(Stored entries)
***
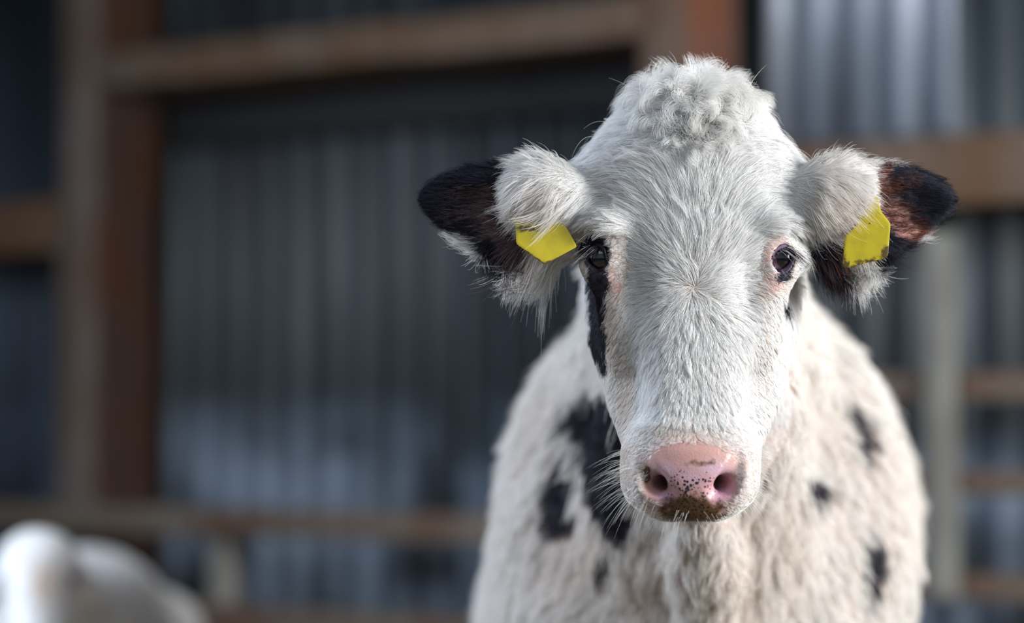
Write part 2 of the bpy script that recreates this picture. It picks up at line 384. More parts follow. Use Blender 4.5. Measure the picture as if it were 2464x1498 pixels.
# neck, trunk, legs, tail
BX = .225
def bxy(y): return .079*y-.001
FD.chain([H(1665, 520, 250), (.185, 2.48, 1.085), (.205, 2.66, 1.0), (bxy(2.9), 2.9, .93)], [R(190), .095, .125, .17], .05)
FD.chain([H(1665, 800, 260), (.192, 2.45, .96), (.205, 2.64, .83)], [R(150), .085, .13], .05)
FD.ell((bxy(3.28), 3.28, .815), (.268, .62, .30), .06)
FD.ell((bxy(3.0)-.055, 3.0, .69), (.22, .34, .22), .06)
FD.ell((bxy(3.0), 3.0, .84), (.19, .34, .31), .06)
for s_ in (-1, 1):
    FD.ell((bxy(2.83)+s_*.125, 2.83, .79), (.116, .17, .25), .05)                      # shoulder
    FD.ell((bxy(2.7)+s_*.10, 2.70, .70), (.075, .08, .12), .04)                       # point of the shoulder
    FD.chain([(BX+s_*.125, 2.84, .62), (BX+s_*.115, 2.84, .42), (BX+s_*.112, 2.80, .36), (BX+s_*.112, 2.80, .12), (BX+s_*.112, 2.78, .05), (BX+s_*.112, 2.76, .025)], [.10, .062, .048, .032, .036, .048], .03)
    FD.ell((.285+s_*.13, 3.72, .76), (.125, .20, .23), .05)                       # haunch
    FD.chain([(BH+s_*.135, 3.70, .62), (BH+s_*.13, 3.66, .50), (BH+s_*.125, 3.86, .34), (BH+s_*.125, 3.82, .12), (BH+s_*.125, 3.79, .05), (BH+s_*.125, 3.77, .025)], [.12, .075, .042, .033, .036, .048], .03)
FD.ell((.205, 2.66, .70), (.085, .11, .17), .04)                                # brisket
FD.chain([H(1665, 1000, 200), (.196, 2.46, .80), (.203, 2.545, .68), (.206, 2.60, .58)], [R(60), .028, .026, .03], .035)   # dewlap
FD.chain([(.30, 3.88, 1.0), (.305, 3.95, .85), (.305, 3.95, .55), (.305, 3.94, .38)], [.035, .024, .016, .02], .02)
V, Q = FD.mesh(2); N = vnormals(V, Q)
del FD.f

# ---- coat marks: where the hide is black, bare or soiled
def blob(u, v, cu, cv, ru, rv, ang=0.0):
    c, s = math.cos(ang), math.sin(ang); a = (u-cu)*c+(v-cv)*s; b = -(u-cu)*s+(v-cv)*c
    return np.sqrt((a/ru)**2+(b/rv)**2)
def hashn(p, sc):                      # cheap smooth noise from sines, -1..1
    x, y, z = (p*sc).T
    return (np.sin(x*1.7+y*2.3+1.3)+np.sin(y*2.9-z*1.9+.7)+np.sin(z*2.3+x*3.1+2.1)+np.sin((x+y+z)*1.37))/4
def sstep(a, b, x): t = np.clip((x-a)/(b-a), 0, 1); return t*t*(3-2*t)
def marks(p, nrm, jit=0.0):
    """black 0..1, pink 0..1, tan 0..1 for points of the hide"""
    u, v = proj(p); y = p[:, 1]; n = len(p)
    u = u+jit*rng.normal(size=n); v = v+jit*rng.normal(size=n)
    w1 = hashn(p, 95); w2 = hashn(p, 230)
    head = (y < 2.40) & (p[:, 2] > .85); ear = head & ((u < 1392) | (u > 1918)) & (v < 700)
    blk = np.zeros(n); pink = np.zeros(n); tan = np.zeros(n); hol = np.zeros((n, 4))
    def add(arr, m, d, soft=.12): arr[:] = np.maximum(arr, np.where(m, 1-sstep(1-soft, 1+soft, d+.10*w1+.06*w2), 0))
    hm_ = head & ~ear
    # streak under the left eye, lids
    for (a, b, ru, rv, an) in [(1432, 600, 34, 36, 0), (1441, 680, 26, 45, 0), (1440, 745, 21, 60, 0), (1439, 815, 25, 48, .1), (1449, 865, 11, 34, -.2), (1416, 596, 22, 22, 0)]:
        add(blk, hm_, blob(u, v, a, b, ru, rv, an))
    add(blk, hm_, blob(u, v, 1893, 742, 6.5, 18, -.2))
    add(blk, hm_, blob(u, v, 1884, 664, 20, 15, -.5)*1.0); 
    # ears
    for s_ in (-1, 1):
        m = ear & ((u < 1654) if s_ < 0 else (u > 1654)); U = u if s_ < 0 else 2*MU-u
        if s_ < 0:
            add(blk, m, blob(U, v, 1095, 480, 125, 112, 0)); add(blk, m, blob(U, v, 1175, 415, 62, 34, -.15)); add(blk, m, blob(U, v, 1190, 610, 44, 36, .2))
            back = sstep(1, .8, blob(U, v, 1128, 592, 50, 27, .45)); blk[m] *= (1-back[m]*.95)
        else:
            add(blk, m, blob(U, v, 1092, 485, 112, 118, 0)); add(blk, m, blob(U, v, 1165, 590, 50, 40, .2)); add(blk, m, blob(U, v, 1320, 600, 50, 42, .3))
            back = sstep(1, .8, blob(U, v, 1100, 580, 48, 27, .5)); blk[m] *= (1-back[m]*.95)
        inn = m & (nrm[:, 1] < -.05)
        add(pink, inn, blob(U, v, 1178, 490, 34, 60, .3)); add(pink, inn, blob(U, v, 1240, 580, 55, 45, 0)); add(pink, inn, blob(U, v, 1130, 472, 30, 16, -.2)); add(pink, inn, blob(U, v, 1160, 545, 45, 22, -.5))
    for s_ in (-1, 1):                # hollow of the ear: thin dark mauve hair over pinkish skin
        m = ear & ((u < 1654) if s_ < 0 else (u > 1654)) & (nrm[:, 1] < -.05); U = u if s_ < 0 else 2*MU-u
        for (a, b, ru, rv, an, st) in ([(1120, 465, 34, 18, -.2, .9), (1178, 488, 34, 46, .3, 1.), (1120, 515, 52, 30, -.25, .62), (1190, 540, 36, 26, -.4, .9), (1240, 585, 34, 44, 0, 1.)] if s_ < 0 else
                                       [(1150, 440, 44, 26, .2, .55), (1176, 480, 26, 60, .2, .9), (1148, 530, 38, 40, .4, .95), (1300, 585, 50, 22, .4, .8), (1120, 560, 34, 26, .3, .95)]):
            g_ = np.where(m, np.exp(-blob(U, v, a, b, ru, rv, an)**3)*st*(.85+.3*w1), 0); blk *= 1-np.clip(g_, 0, 1)*.85; pink = np.maximum(pink, np.clip(g_, 0, 1)); hol[:, 3] = np.maximum(hol[:, 3], g_); hol[g_ > 0, :3] = (.15, .105, .115) if s_ < 0 else (.13, .045, .03)
    # nose
    ns_ = hm_ & (y < 2.262)
    add(pink, ns_, blob(u, v, 1662, 1118, 118, 70, 0), .25); add(pink, ns_, blob(u, v, 1662, 1180, 118, 66, 0), .2)
    # pink round the eyes
    add(pink, hm_, blob(u, v, 1862, 600, 28, 44, .5)*1.15, .4); add(pink, hm_, blob(u, v, 1858, 680, 30, 26, 0)*1.1, .4); add(pink, hm_, blob(u, v, 1478, 680, 14, 34, -.5)*1.1, .4)
    for (a, b, ru, rv, an) in [(1488, 702, 26, 16, .6), (1470, 800, 30, 110, 0), (1510, 960, 26, 60, .1), (1830, 700, 24, 18, -.6), (1640, 1040, 70, 18, 0), (1500, 1110, 26, 70, 0), (1545, 640, 0.1, 0.1, 0)]:
        tan = np.maximum(tan, np.where(hm_, np.exp(-blob(u, v, a, b, ru, rv, an)**2)*.75, 0))
    # ear bulges a little warmer
    for s_, st in ((-1, .35), (1, .55)):
        U = u if s_ < 0 else 2*MU-u; tan = np.maximum(tan, np.where(ear, np.exp(-blob(U, v, 1310, 480, 80, 80)**2)*st, 0))
    # chest and shoulders
    bd = (y >= 2.40) & (y < 3.1) & (nrm[:, 1] < .3)
    for (a, b, ru, rv, an) in [(1436, 1010, 72, 62, -.3), (1470, 1090, 62, 70, 0), (1474, 1200, 44, 100, -.12), (1480, 1260, 24, 40, 0), (1352, 1140, 16, 42, .35), (1356, 1235, 38, 72, .1), (1345, 1190, 20, 50, 0),
                               (1306, 852, 16, 36, .5), (1452, 1376, 14, 30, .2), (1835, 1095, 18, 44, 0), (2052, 1025, 15, 56, -.45), (2077, 1090, 18, 46, 0), (1957, 1180, 19, 36, -.8), (2100, 1365, 25, 70, .05), (2092, 1415, 16, 42, .2)]:
        add(blk, bd, blob(u, v+16, a, b, ru*1.08, rv*1.06, an)+.10*w1, .2)
    for (a, b, ru, rv, st) in [(1400, 1320, 120, 150, .55), (1560, 1420, 70, 130, .7), (1790, 1400, 60, 140, .6), (1300, 1000, 90, 120, .25), (1960, 1000, 90, 120, .25), (1900, 1280, 60, 160, .4), (2140, 1200, 70, 200, .25), (1800, 1250, 60, 60, .5)]:  # tan dirt, with the shading of the chest put into the hair colour
        tan = np.maximum(tan, np.where(bd, np.exp(-blob(u, v, a, b, ru, rv)**2)*st*(.8+.3*w1), 0))
    # larger black patches along the flanks behind the shoulders
    fl2 = (y >= 3.15); k = hashn(p+3.3, 9)
    blk = np.maximum(blk, np.where(fl2, sstep(.22, .30, k), 0))
    marks.hol = hol
    return np.clip(blk, 0, 1), np.clip(pink, 0, 1), np.clip(tan, 0, 1), head, ear
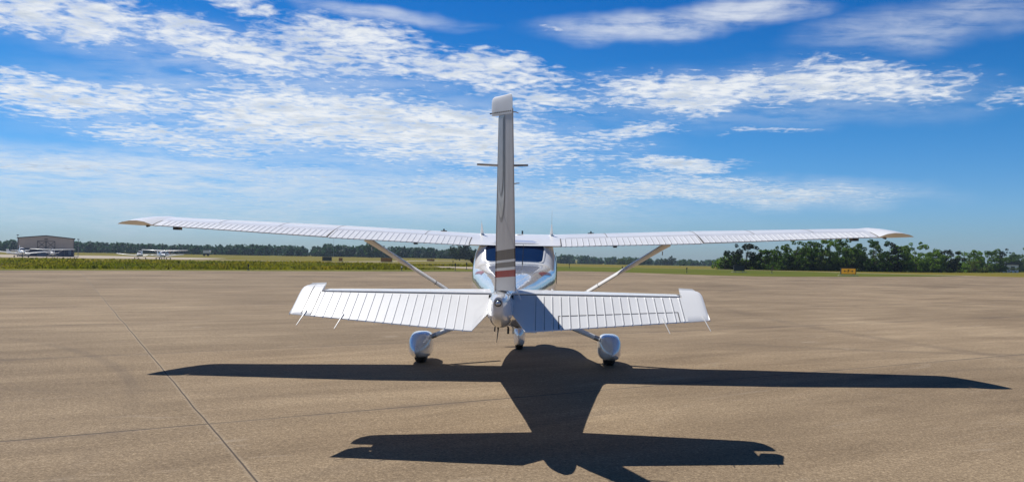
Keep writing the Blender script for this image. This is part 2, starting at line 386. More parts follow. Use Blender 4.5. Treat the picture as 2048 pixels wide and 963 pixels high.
# ------------------------------------------------------------------ mesh helpers
class MB:
    """collects pieces into one mesh"""
    def __init__(s): s.v, s.f, s.m = [], [], []
    def add(s, verts, faces, mi=0):
        k = len(s.v); s.v += [tuple(p) for p in verts]
        s.f += [tuple(i + k for i in f) for f in faces]; s.m += [mi] * len(faces)
        return s
    def box(s, c, d, mi=0, rz=0.0):
        x, y, z = d[0] / 2, d[1] / 2, d[2] / 2
        co, si = math.cos(rz), math.sin(rz)
        vs = []
        for dz in (-z, z):
            for dx, dy in ((-x, -y), (x, -y), (x, y), (-x, y)):
                vs.append((c[0] + dx * co - dy * si, c[1] + dx * si + dy * co, c[2] + dz))
        return s.add(vs, [(3, 2, 1, 0), (4, 5, 6, 7), (0, 1, 5, 4), (1, 2, 6, 5), (2, 3, 7, 6), (3, 0, 4, 7)], mi)
    def loft(s, rings, mi=0, cap=True):
        n = len(rings[0]); vs = [p for r in rings for p in r]; fs = []
        for i in range(len(rings) - 1):
            for j in range(n):
                k = (j + 1) % n
                fs.append((i * n + j, i * n + k, (i + 1) * n + k, (i + 1) * n + j))
        if cap:
            fs.append(tuple(reversed(range(n)))); fs.append(tuple(range((len(rings) - 1) * n, len(rings) * n)))
        return s.add(vs, fs, mi)
    def tube(s, pts, radii, n=10, mi=0):
        pts = [Vector(p) for p in pts]
        if not isinstance(radii, (list, tuple)): radii = [radii] * len(pts)
        rings = []
        for i, p in enumerate(pts):
            d = (pts[min(i + 1, len(pts) - 1)] - pts[max(i - 1, 0)]).normalized()
            a = d.cross(Vector((0, 0, 1)) if abs(d.z) < 0.9 else Vector((1, 0, 0))).normalized(); b = d.cross(a)
            rings.append([p + (a * math.cos(t) + b * math.sin(t)) * radii[i] for t in np.linspace(0, 2 * math.pi, n, endpoint=False)])
        return s.loft(rings, mi)
    def grid(s, rows, mi=0):
        n = len(rows[0]); vs = [p for r in rows for p in r]; fs = []
        for i in range(len(rows) - 1):
            for j in range(n - 1):
                fs.append((i * n + j, i * n + j + 1, (i + 1) * n + j + 1, (i + 1) * n + j))
        return s.add(vs, fs, mi)
    def build(s, name, mats, parent=None, smooth=False, origin=(0, 0, 0), fixn=True, sharp=40):
        me = bpy.data.meshes.new(name)
        o0 = Vector(origin)
        me.from_pydata([tuple(Vector(p) - o0) for p in s.v], [], s.f)
        mats = mats if isinstance(mats, (list, tuple)) else [mats]
        for m in mats: me.materials.append(m)
        if len(mats) > 1: me.polygons.foreach_set('material_index', s.m)
        if fixn:
            bm = bmesh.new(); bm.from_mesh(me)
            bmesh.ops.remove_doubles(bm, verts=bm.verts, dist=1e-5)
            bmesh.ops.recalc_face_normals(bm, faces=bm.faces)
            bm.to_mesh(me); bm.free()
        if smooth:
            me.polygons.foreach_set('use_smooth', [True] * len(me.polygons))
            me.set_sharp_from_angle(angle=rad(sharp))
        me.update()
        o = bpy.data.objects.new(name, me); C.objects.link(o)
        if parent is not None: o.parent = parent
        else: o.location = origin
        return o

def tag(o, label, cat=None, group=None, kind=None):
    o['label'] = label
    if cat: o['category'] = cat
    if group: o['group'] = group
    if kind: o['kind'] = kind
    return o

def empty(name, loc, label, cat, group=None, rz=0.0):
    o = bpy.data.objects.new(name, None); C.objects.link(o)
    o.location = loc; o.rotation_euler = (0, 0, rz); o.empty_display_size = 0.3
    return tag(o, label, cat, group)

def struct(o):
    o['kind'] = 'structure'; return o

def lerp(a, b, t): return a + (b - a) * t

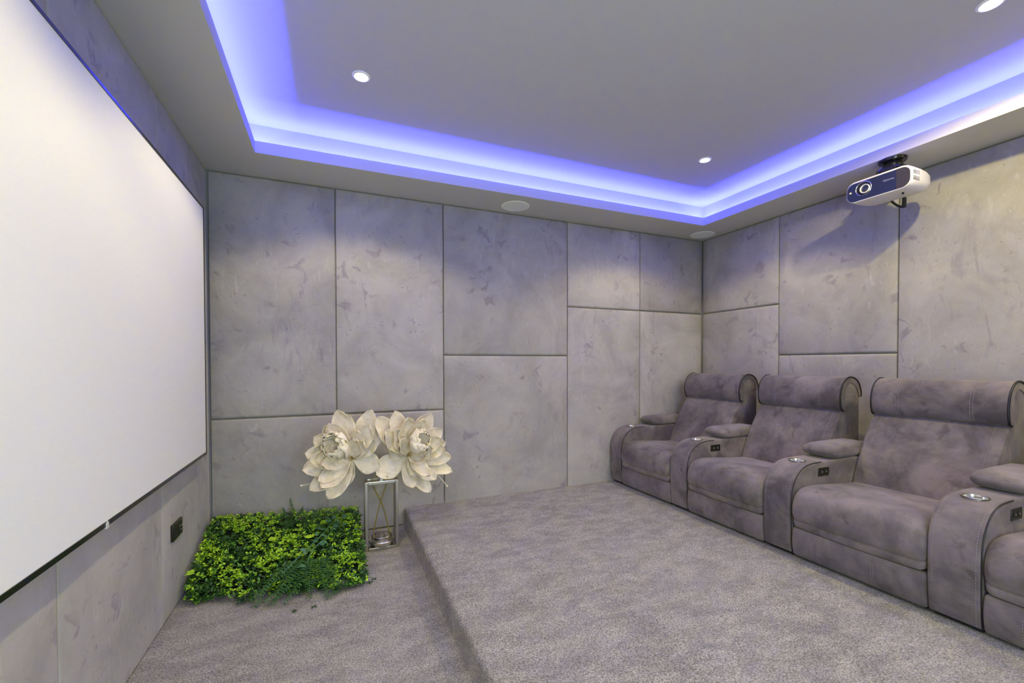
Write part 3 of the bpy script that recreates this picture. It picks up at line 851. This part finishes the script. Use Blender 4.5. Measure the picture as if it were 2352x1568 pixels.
***
*TASK STATEMENT*: Only a number is wanted here: how many lines in the data above include the string "picks"?

*SOLUTION FOR THIS PROBLEM*: 2